Saturday, February 13, 2021

Ingress Prime

 By way of quick introduction for those who are not familiar with it: Ingress Prime is a GPS-based game made by Niantic - the same company that made Pokemon Go (PG). Ingress was their previous game, and is easily summed up as "a world wide game of capture the flag".

Ingress was their original "go out and find virtual stuff" game and it had players from across the world submit locations to be places of interest. Niantic was then able to use that map to create the map for PG and make it the "instant success" that it became.

I started playing Ingress as it uses basically the same map as PG and my wife is a PG player so we could go out and play at the same locations.

What I've found from Ingress after playing for a few weeks is that it's good for exercise, but not so good for playing as a game. Unless you want to dedicate your life to it, and have a large team of players. how it works is that you go out and capture places of interest for your team. You can join the places together and when you join three, the triangle in the middle gets filled in and becomes your teams' "territory".

The more territory you hold, the more points your team gets.

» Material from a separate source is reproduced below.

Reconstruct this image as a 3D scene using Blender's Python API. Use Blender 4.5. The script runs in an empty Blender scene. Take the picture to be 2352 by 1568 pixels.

The downside is that the places that you control start "breaking down", and go back to neutral after about a week. You can go and revisit and recharge them to keep them in play, but you need to be visiting them at least every six days or better yet every day. So the more territory you control, the more time you're going to be spending running around doing maintenance. I haven't done the math, but I'm sure there's a limit you'd reach where you'd be spending all your time recharging and have no time to create new ones.

Here's where it is handy to have teams - you can charge each other's territory, and you can focus on controlling larger areas. But that requires coordination and, you know, friends.

At the moment I think I'll be mainly focusing on just doing it on occasion for fun rather than seriously trying to win points. It's a fun thing to do while out jogging around the suburbs, but not something I'm willing to jump into the car and race across town to go collect or protect territory. At the moment (as far as I can tell), there's only about a dozen active players in the Darwin area so there are plenty of neutral points of interest which can be captured and controlled.

1 comment:

Dr Neo Lao said...

After about two weeks or so, I'm feeling a bit ambivalent about the game. I can see why there are not as many players as Pokemon Go. The running around and taking over territory is pretty good, I like the "it's better if you work as a team" aspect but I'm not digging the "your stuff needs to be maintained or it falls apart" bit of the game.

It would be nice if stuff you set up stayed set up until an enemy player came along and knocked it over. I'm not going to be able to set up anything too fancy because as soon as I go away for work, it'll fall apart - even if nobody else does anything.

So it's a good excuse to go out for a jog, gives something to look forward to but it isn't particularly exciting long-term. At this stage I'll probably keep playing socially, but I don't see me committing to it in a serious capacity.